What processes are used?

EPS has been made for more than half a century and EPS manufacturers comply with all current regulatory and legislative requirements. The processes include a combination of heat and pressure utilising clean technologies and minimising energy inputs and water usage through closed loop energy recycling. For all of these reasons, EPS manufacture is a highly efficient process.

No solid waste is created and process waste and off-cuts are immediately reintroduced to the production batch. Atmospheric and land/water emissions are strictly controlled, resulting in minimal localised impacts.

EPS expanded polystyrene airpop used to insulate a floor

EPS used to insulate a floor

Where is EPS made?

Due to the light weight of EPS and its relatively high volume, the EPS industry has grown to be located close to its home markets. This means that, in the UK, a number of strategic production sites enable the construction sector to have a constant, close supply of EPS to meet their continuous demands.

This also means that architects and construction specifiers selecting EPS building solutions can be reassured that all EPS is supplied to exacting standards from a trusted supplier. You can find the names of the UK’s leading suppliers to the construction industry (all of whom are BBA approved and are members of the British Plastics Federation) on this site’s Suppliers section. These companies can also be counted upon to provide expert support and advice to their architectural and construction customers.
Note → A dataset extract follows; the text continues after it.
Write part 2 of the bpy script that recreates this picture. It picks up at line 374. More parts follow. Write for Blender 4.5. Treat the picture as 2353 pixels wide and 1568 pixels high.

Roofing insulated with EPS expanded polystyrene airpop

Roofing insulated with EPS

What impacts does the industry have?

EPS will save far greater impacts than it can ever generate, particularly when used as building insulation. This means that whatever resources go into the manufacture and supply of EPS, its exceptional performance will guarantee a far greater payback in resource reduction (such as heat saving) when installed in a building. In simple terms, EPS gives maximum return for minimal resource.